** BEGIN **

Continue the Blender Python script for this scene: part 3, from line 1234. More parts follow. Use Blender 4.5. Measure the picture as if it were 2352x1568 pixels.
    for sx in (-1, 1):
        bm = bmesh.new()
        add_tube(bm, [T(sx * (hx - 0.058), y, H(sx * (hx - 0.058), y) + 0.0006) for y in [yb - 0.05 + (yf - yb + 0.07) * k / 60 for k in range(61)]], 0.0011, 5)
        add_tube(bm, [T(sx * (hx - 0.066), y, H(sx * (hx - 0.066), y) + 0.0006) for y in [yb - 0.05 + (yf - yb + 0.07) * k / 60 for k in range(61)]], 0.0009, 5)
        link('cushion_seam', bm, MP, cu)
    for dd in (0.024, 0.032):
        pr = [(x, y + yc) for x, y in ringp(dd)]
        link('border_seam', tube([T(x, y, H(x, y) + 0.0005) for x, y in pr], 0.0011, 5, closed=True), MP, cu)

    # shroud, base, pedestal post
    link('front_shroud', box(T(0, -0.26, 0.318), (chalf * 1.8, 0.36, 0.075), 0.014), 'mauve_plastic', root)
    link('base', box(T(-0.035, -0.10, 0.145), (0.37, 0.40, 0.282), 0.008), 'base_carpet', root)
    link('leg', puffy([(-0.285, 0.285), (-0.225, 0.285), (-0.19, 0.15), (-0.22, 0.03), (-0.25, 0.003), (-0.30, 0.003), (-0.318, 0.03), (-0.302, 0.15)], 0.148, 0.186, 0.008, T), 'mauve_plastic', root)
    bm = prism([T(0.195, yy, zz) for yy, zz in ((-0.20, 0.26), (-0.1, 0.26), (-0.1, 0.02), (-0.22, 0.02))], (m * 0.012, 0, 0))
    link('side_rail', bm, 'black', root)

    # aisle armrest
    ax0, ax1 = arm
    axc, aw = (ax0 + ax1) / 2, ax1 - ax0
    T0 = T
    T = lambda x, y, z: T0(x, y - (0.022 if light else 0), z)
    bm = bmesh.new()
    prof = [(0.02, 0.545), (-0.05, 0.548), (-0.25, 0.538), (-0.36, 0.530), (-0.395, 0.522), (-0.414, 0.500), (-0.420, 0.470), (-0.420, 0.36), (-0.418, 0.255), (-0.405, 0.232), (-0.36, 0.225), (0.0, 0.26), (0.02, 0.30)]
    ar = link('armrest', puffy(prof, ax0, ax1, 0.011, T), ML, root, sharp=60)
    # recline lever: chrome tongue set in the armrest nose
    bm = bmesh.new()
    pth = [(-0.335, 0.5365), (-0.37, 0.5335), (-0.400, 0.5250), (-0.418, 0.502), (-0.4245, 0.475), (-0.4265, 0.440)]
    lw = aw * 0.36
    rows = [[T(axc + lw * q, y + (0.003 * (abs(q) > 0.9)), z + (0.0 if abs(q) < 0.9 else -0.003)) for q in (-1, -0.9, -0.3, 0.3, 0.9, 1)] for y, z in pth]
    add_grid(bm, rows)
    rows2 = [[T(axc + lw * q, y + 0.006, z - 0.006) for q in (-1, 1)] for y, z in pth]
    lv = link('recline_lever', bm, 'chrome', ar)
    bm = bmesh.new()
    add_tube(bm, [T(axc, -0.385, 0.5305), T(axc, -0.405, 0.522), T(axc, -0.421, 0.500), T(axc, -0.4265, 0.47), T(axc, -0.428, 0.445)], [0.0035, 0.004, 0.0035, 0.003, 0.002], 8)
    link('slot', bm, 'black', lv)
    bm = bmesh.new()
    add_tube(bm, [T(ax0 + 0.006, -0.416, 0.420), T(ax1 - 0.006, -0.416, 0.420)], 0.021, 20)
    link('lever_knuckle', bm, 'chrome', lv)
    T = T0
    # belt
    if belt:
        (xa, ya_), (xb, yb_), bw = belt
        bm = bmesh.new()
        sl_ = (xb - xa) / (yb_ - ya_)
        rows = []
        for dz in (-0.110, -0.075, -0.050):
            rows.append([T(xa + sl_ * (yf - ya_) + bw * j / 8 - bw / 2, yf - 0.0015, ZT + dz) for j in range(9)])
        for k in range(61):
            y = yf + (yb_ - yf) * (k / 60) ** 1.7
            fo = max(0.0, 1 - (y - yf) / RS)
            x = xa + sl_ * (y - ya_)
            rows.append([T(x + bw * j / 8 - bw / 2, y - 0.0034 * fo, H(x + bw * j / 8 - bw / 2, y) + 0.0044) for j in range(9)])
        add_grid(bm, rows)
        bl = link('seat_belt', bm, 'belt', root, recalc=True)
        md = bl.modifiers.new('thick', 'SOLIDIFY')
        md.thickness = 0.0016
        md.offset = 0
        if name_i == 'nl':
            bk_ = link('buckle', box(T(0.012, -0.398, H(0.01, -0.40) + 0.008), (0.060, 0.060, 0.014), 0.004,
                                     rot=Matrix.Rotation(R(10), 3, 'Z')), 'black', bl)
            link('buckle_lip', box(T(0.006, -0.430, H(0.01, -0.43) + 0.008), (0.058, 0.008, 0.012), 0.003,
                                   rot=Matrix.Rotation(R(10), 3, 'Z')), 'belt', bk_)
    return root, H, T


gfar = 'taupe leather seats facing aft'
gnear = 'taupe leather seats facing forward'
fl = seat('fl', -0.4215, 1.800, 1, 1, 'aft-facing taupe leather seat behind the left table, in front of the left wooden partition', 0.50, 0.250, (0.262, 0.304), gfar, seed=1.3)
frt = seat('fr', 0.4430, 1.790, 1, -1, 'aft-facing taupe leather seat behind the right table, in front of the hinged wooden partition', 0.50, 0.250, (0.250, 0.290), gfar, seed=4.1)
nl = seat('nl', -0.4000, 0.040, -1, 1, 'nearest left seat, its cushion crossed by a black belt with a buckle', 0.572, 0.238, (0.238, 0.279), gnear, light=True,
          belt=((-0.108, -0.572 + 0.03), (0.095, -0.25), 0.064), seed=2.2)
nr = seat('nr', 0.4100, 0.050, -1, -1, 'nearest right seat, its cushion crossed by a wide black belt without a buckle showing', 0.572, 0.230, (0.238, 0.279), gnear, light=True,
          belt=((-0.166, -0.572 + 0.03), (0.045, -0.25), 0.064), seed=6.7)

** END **

Output the lines from the line containing "nr = seat('nr', 0.4100, 0.050, -1, -1, 'nearest" to the end, both included; add nothing.

(The result)
nr = seat('nr', 0.4100, 0.050, -1, -1, 'nearest right seat, its cushion crossed by a wide black belt without a buckle showing', 0.572, 0.230, (0.238, 0.279), gnear, light=True,
          belt=((-0.166, -0.572 + 0.03), (0.045, -0.25), 0.064), seed=6.7)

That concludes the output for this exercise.